3. Kesko shall provide the trustee with all reasonable assistance required by him in carrying out his mandate, including, if appropriate, the appointment of independent personnel with adequate commercial and/or financial expertise.
Article 3
[. . .]
Article 4
1. The divestiture in accordance with Article 1 shall be completed within [. . .] of notification of this Decision. Kesko shall be deemed to have complied with this Decision if, within that time limit, a binding agreement for the sale of the divestiture package has been signed, provided that completion of the divestiture takes place within [. . .] from the date of such signature.
2. If more than one prospective purchaser unopposed by the Commission is available, Kesko shall be free to select the offer of its choice.

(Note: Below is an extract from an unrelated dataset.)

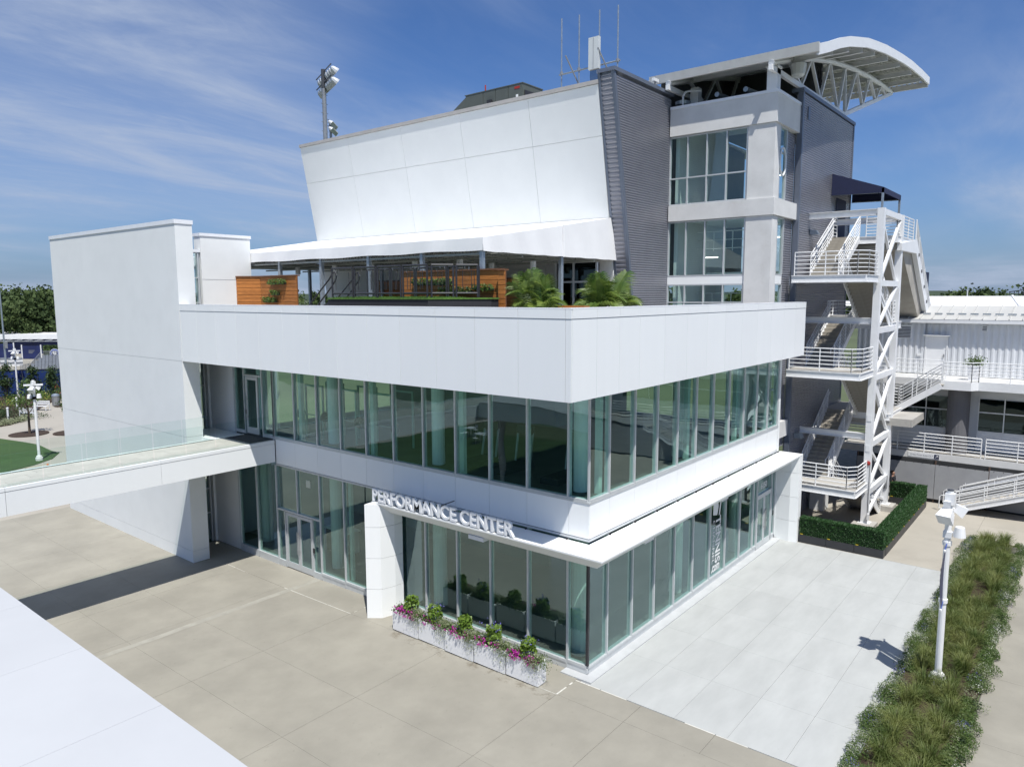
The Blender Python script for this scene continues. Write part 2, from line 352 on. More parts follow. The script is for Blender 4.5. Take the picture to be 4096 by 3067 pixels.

3. In the event that it should prove impossible to sign a binding agreement within the [. . .] period referred to in paragraph 1, the Commission may, on request from Kesko and on the trustee showing good cause, extend that period. In such case, Kesko shall give the trustee an irrevocable mandate to sell the divestiture package on the best possible terms and conditions, [. . .]. In any event, the divestiture must be fully completed by [. . .].
Article 5
This Decision is addressed to:
Kesko Oy
Satamakatu 3
FIN-00160 Helsinki.
Done at Brussels, 19 February 1997.
For the Commission
Karel VAN MIERT
Member of the Commission
(1) OJ No L 395, 30. 12. 1989, p. 1; corrected version OJ No L 257, 21. 9. 1990, p. 13.
(2) OJ No C 202, 2. 7. 1997, p. 3.
(3) In the published version of this Decision, some information has been omitted or replaced by ranges and certain passages have not been reproduced, pursuant to Article 17 (2) of Regulation (EEC) No 4064/89 concerning non-disclosure of business secrets.